=== Information shown ===

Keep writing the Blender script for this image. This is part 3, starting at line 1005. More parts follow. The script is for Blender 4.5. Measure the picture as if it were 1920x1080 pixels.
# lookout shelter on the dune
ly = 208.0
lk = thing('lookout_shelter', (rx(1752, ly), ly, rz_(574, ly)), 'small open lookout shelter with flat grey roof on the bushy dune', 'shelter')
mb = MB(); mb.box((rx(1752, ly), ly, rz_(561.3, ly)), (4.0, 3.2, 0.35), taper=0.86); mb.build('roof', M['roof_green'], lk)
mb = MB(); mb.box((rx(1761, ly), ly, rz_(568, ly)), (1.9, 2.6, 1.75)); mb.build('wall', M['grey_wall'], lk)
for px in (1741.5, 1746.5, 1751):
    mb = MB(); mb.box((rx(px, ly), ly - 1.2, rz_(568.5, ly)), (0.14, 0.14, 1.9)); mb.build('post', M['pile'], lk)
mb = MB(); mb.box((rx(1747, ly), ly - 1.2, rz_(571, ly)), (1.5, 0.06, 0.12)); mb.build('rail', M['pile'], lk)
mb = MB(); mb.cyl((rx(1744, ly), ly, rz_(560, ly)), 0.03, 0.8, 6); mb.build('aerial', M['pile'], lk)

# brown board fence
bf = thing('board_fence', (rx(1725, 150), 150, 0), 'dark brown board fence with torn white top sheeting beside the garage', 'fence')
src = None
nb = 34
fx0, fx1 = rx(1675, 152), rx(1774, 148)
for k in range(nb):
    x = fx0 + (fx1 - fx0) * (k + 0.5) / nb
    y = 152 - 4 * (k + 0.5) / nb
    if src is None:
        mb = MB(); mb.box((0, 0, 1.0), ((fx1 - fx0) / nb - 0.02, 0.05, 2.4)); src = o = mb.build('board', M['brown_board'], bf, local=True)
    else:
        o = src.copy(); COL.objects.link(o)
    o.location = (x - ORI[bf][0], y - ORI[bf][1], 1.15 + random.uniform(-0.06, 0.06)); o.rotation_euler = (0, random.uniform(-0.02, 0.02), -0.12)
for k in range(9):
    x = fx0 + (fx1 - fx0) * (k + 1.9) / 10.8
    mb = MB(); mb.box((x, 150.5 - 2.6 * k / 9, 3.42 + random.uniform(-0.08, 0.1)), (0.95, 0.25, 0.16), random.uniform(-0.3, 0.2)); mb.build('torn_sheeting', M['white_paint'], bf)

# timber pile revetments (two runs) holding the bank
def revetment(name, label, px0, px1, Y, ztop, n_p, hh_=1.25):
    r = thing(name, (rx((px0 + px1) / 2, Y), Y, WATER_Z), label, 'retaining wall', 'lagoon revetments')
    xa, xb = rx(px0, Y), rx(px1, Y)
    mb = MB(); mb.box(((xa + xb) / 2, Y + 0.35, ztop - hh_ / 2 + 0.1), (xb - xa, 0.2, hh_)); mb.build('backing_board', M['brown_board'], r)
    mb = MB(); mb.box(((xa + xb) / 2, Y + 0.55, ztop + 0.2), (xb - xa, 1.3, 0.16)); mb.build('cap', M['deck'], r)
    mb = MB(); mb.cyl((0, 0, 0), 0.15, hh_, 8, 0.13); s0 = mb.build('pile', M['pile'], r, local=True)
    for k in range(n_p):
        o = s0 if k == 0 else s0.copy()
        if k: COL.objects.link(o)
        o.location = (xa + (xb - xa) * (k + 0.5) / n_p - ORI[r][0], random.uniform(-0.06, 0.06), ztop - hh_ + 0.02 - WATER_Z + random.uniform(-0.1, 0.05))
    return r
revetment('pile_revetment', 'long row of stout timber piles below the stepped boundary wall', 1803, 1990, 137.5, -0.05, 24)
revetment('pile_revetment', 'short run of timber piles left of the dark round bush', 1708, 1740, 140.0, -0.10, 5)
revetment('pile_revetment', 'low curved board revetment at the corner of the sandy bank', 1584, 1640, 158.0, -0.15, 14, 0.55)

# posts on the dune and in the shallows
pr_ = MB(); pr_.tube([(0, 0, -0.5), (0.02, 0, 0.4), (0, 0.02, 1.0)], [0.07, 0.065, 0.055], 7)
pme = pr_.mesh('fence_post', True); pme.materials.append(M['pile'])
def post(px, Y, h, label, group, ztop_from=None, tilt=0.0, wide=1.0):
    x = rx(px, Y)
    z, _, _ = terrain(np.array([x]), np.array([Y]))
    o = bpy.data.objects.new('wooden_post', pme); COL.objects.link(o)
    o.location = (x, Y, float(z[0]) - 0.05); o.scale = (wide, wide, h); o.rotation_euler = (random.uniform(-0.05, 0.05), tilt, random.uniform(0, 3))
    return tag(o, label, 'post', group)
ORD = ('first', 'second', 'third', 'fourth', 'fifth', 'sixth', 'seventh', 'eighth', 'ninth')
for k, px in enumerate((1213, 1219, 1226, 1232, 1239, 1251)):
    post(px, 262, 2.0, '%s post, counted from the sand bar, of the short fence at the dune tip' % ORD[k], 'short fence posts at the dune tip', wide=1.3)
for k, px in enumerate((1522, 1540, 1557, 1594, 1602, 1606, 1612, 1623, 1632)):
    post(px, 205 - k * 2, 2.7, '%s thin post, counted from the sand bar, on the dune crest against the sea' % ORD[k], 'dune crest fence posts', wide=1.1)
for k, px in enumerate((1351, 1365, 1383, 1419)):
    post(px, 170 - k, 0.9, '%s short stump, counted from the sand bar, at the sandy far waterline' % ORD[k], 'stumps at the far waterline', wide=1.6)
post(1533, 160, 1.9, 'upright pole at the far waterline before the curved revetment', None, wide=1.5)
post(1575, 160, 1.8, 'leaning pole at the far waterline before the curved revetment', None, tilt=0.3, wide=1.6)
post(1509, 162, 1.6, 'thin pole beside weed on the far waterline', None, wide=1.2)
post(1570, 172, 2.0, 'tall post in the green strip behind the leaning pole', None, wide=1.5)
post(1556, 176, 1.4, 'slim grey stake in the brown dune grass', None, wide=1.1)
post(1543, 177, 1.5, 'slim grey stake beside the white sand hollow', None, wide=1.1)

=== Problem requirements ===
Only the lines from the opening of the material through the line with "mb.build('aerial', M['pile'], lk)" should be echoed, exactly as written.

=== Exercise solution ===
Keep writing the Blender script for this image. This is part 3, starting at line 1005. More parts follow. The script is for Blender 4.5. Measure the picture as if it were 1920x1080 pixels.
# lookout shelter on the dune
ly = 208.0
lk = thing('lookout_shelter', (rx(1752, ly), ly, rz_(574, ly)), 'small open lookout shelter with flat grey roof on the bushy dune', 'shelter')
mb = MB(); mb.box((rx(1752, ly), ly, rz_(561.3, ly)), (4.0, 3.2, 0.35), taper=0.86); mb.build('roof', M['roof_green'], lk)
mb = MB(); mb.box((rx(1761, ly), ly, rz_(568, ly)), (1.9, 2.6, 1.75)); mb.build('wall', M['grey_wall'], lk)
for px in (1741.5, 1746.5, 1751):
    mb = MB(); mb.box((rx(px, ly), ly - 1.2, rz_(568.5, ly)), (0.14, 0.14, 1.9)); mb.build('post', M['pile'], lk)
mb = MB(); mb.box((rx(1747, ly), ly - 1.2, rz_(571, ly)), (1.5, 0.06, 0.12)); mb.build('rail', M['pile'], lk)
mb = MB(); mb.cyl((rx(1744, ly), ly, rz_(560, ly)), 0.03, 0.8, 6); mb.build('aerial', M['pile'], lk)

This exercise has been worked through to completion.